El Franig n’est par ailleurs pas le seul site d’extraction de gaz de Perenco produisant à proximité de biens environnementaux. La concession “Baguel-Tarfa”, située à une cinquantaine de kilomètres de Douz, empiète même sur les limites du Parc national de Jebil, où plusieurs épisodes de fracturation auraient eu lieu en 2014 et 2018, selon plusieurs témoignages anonymes reçus par des employé·es de l’ETAP.
Carte interactive des activités extractives de Perenco, Baguel-Tarfa, Kebili, en Tunisie. Remote Sensing Limited pour l’ONG Environmental investigative forum (EIF), août 2021
À quelques pas seulement d’un parc considéré comme l’habitat naturel de plus d’une centaine d’espèces animales, dont sept figurent sur la liste rouge de l’Union Internationale pour la Conservation de la Nature (IUCN) des Nations unies. Parmi ces espèces, trois vivent à proximité de la zone d’activité de Perenco : l’Antilope Blanche, espèce en danger critique d’extinction, l’Outarde Houbara et la Gazelle Dorcas, considérées comme espèces vulnérables.
Une vanne de la société Perenco à Jebil, au départ du parc national éponyme. © Alexandre Brutelle
Le groupe Perenco n’a pas souhaité répondre à l’ensemble des points fiscaux, légaux ou environnementaux cités dans cette enquête. Ce n’est pas la première fois que Perenco est pointé du doigt pour ses activités en Tunisie.
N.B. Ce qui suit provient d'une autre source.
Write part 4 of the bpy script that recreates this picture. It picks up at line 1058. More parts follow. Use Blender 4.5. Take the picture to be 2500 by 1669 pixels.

En 2018, les organisations ASF et IWatch ont mené une action auprès de l’OCDE réclamant plus de transparence sur les activités de Perenco à Kebili et appeler le groupe à respecter les normes de conduite imposées aux entreprises.
Perenco a également été interpellé en 2021 par un Consortium d’ONG qui a dénoncé un système “d’opacité organisée”. Un courrier a aussi été transmis au président de Perenco en France, réclamant entre autres plus de transparence sur les activités du groupe au Gabon, en République démocratique du Congo, au Pérou et également en Tunisie.